This Article is From Nov 01, 2017

Route For Planned Bullet Train Loss-Making, 40% Seats Empty, Reveals RTI

32 Mail and Express trains between Mumbai to Ahmedabad have been incurring a loss of 14 crore and 31 trains from Mumbai to Ahmedabad have made losses of 15 crore.

The bullet train project will reduce travel time from Ahmedabad to Mumbai from eight to three hours

Mumbai: The Narendra Modi government may have grand plans for a Mumbai-Ahmedabad bullet train, but it seems like a loss making sector for the Indian Railways. A Right to Information or RTI query has revealed that over 40 per cent of seats on the bullet train route in the last three months have been going vacant and the losses on this sector have mounted to Rs 29.91 crore. 
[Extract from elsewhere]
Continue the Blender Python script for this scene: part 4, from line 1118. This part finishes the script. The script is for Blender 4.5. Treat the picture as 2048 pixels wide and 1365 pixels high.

The commercial manager of Western Railways responded to the RTI query by a Mumbai-based activist, Anil Galgali, with details from July 1 to September 30.

32 Mail and Express trains between Mumbai to Ahmedabad have been incurring a loss of 14 crore and 31 trains from Mumbai to Ahmedabad have made losses of 15 crore.

According to the Ahmedabad division, no new trains have been proposed for this route and the 12009 Shatabdi - a chair car - is the most preferred train on the route but also managed to sell only half its seats over the last three months.  

The data shows that the maximum load of passengers taking trains are travelling sleeper class seats and many upper class seats are going vacant. 

Last month, PM Modi had hosted Japanese Prime Minister in his home state Gujarat where the two leaders had laid the foundation for the ambitious Rs 1.10 lakh crore bullet train project. Once the project is completed in 2023, the train is expected to run at an average speed of 250 km per hour, with a top speed of around 320 km per hour - more than double the maximum speed of the fastest train in India. It is likely to reduce the travel time between Ahmedabad and Mumbai from eight hours to a little over three hours.

The Congress has been one of the loudest critics of the bullet train project. Nationalist Congress Party chief Sharad Pawar had also questioned the wisdom of the high-speed train between Ahmedabad and Mumbai, calling it "impractical".